The foregoing agreements with Ms. McLaughlin and Ms. Harper were each approved by a majority of the disinterested members of the board of directors in accordance with applicable law.

On March 16, 2011, in connection with the transition matters described above, our board of directors approved the payment of retention bonuses to Gerald Cook, our Chief Operating Officer, and James McGinty, our Chief Financial Officer, in the amount of $600,000 and $400,000, respectively, to be paid on March 16, 2012, subject in each case to the executive officer’s continued employment with us through March 16, 2012.  The retention bonuses are in lieu of any bonus that the executive officers may be entitled to with respect to our 2011 annual bonus plan and shall be pro-rated and payable upon termination of employment in the event the executive’s employment is involuntarily terminated by Hot Topic without cause prior to March 16, 2012.  Our board of directors also approved an increase in Mr. Cook’s and Mr. McGinty’s annual base salaries to $600,000 and $500,000, respectively, and an increase from six months to twelve months of the period during which each of Mr. Cook and Mr. McGinty would receive severance and benefits continuation in the event his employment is involuntarily terminated by Hot Topic without cause.

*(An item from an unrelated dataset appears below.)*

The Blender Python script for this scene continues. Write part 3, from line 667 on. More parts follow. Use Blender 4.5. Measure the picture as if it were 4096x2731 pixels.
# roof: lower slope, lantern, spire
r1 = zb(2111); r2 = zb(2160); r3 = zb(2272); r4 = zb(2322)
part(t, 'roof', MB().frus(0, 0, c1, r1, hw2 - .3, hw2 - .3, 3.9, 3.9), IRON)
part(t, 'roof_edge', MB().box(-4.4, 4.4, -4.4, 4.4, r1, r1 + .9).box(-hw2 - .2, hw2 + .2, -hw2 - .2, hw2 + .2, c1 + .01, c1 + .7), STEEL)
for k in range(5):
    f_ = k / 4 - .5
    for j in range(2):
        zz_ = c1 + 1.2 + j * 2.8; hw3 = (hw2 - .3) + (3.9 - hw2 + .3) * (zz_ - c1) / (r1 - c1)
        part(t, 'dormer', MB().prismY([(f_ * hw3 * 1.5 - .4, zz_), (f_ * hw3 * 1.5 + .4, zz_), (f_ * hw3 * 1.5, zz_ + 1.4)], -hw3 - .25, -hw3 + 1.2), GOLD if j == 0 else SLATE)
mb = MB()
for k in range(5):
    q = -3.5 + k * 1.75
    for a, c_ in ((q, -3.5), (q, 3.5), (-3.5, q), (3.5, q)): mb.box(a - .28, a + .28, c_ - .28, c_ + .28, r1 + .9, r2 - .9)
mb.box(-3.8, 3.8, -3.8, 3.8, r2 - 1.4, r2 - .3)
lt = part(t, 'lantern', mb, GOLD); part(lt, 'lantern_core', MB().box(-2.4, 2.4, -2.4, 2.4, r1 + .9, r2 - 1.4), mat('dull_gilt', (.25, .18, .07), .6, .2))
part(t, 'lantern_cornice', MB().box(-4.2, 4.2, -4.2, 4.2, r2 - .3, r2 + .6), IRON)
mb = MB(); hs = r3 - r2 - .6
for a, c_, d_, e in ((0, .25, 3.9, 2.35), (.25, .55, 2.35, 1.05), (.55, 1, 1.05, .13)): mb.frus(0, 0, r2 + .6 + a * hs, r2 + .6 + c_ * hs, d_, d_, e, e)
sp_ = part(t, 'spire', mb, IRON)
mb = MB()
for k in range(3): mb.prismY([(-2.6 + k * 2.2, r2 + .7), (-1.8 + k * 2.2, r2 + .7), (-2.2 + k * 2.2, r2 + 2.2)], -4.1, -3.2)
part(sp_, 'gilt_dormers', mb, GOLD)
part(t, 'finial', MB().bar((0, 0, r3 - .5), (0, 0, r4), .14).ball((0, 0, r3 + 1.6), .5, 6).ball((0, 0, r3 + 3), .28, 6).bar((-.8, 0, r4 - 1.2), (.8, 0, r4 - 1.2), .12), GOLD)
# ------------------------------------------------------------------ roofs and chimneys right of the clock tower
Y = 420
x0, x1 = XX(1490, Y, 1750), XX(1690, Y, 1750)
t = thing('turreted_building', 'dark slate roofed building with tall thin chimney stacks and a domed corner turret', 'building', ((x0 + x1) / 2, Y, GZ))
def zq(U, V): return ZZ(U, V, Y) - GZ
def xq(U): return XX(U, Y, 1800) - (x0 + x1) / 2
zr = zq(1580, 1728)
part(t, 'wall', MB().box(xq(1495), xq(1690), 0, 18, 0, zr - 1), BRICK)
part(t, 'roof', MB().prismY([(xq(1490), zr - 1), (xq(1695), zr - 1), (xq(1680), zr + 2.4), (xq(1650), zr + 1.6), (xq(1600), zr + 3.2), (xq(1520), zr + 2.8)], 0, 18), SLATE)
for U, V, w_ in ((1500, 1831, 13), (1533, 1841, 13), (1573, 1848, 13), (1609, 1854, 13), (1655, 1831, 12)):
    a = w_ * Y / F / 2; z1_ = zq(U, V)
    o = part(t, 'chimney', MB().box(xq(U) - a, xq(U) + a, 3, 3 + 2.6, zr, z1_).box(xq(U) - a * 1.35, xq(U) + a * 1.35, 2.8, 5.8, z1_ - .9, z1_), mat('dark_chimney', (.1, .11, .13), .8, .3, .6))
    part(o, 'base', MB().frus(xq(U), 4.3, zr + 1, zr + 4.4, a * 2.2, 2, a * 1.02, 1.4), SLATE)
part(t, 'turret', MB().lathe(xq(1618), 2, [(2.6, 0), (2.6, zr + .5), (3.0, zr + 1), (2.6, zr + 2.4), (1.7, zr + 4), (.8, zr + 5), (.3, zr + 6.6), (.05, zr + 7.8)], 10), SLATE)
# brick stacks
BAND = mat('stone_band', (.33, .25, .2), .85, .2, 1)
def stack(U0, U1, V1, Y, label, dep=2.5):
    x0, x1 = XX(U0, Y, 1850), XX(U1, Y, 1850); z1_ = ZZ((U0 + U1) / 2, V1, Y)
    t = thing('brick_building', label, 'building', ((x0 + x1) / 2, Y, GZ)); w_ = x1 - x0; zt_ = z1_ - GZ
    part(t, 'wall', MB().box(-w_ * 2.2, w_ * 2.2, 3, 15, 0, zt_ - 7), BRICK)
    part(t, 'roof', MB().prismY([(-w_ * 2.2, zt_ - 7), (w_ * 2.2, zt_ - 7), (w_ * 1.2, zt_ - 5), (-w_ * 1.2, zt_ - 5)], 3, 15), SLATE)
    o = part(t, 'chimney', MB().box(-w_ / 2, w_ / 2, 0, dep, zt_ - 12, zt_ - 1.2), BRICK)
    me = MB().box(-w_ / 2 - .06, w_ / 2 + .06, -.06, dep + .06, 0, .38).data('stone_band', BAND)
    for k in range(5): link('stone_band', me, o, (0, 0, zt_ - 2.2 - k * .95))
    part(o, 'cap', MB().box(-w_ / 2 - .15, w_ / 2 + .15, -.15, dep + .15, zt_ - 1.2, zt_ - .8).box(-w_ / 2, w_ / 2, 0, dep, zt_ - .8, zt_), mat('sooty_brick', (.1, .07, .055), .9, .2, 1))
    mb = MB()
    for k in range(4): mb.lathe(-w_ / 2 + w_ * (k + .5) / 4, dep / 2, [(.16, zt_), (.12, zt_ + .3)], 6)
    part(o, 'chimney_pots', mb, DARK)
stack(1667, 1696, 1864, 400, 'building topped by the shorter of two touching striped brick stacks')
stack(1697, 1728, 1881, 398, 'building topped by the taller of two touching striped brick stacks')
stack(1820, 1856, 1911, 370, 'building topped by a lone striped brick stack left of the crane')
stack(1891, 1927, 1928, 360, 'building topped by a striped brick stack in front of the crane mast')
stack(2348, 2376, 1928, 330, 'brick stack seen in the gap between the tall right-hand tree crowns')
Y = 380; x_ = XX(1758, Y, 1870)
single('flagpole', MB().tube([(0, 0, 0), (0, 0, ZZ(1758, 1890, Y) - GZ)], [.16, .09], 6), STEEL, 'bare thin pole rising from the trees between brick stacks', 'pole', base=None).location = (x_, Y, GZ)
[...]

The Chief Executive Officer transition was announced in the press release attached hereto as Exhibit 99.1, which is incorporated herein by reference.


Item 9.01 Financial Statements and Exhibits

(d)       Exhibits:  

Exhibit No.

Description

99.1 Press Release of Hot Topic, Inc. dated March 21, 2011.




SIGNATURE

Pursuant to the requirements of the Securities Exchange Act of 1934, the registrant has duly caused this report to be signed on its behalf by the undersigned hereunto duly authorized.

 

HOT TOPIC, INC.

 

 

By:

/s/ JAMES MCGINTY

 

James McGinty

 

Chief Financial Officer

 

Date: March 21, 2011


INDEX TO EXHIBITS

Exhibit No.

Description

 
99.1

Press Release of Hot Topic, Inc. dated March 21, 2011.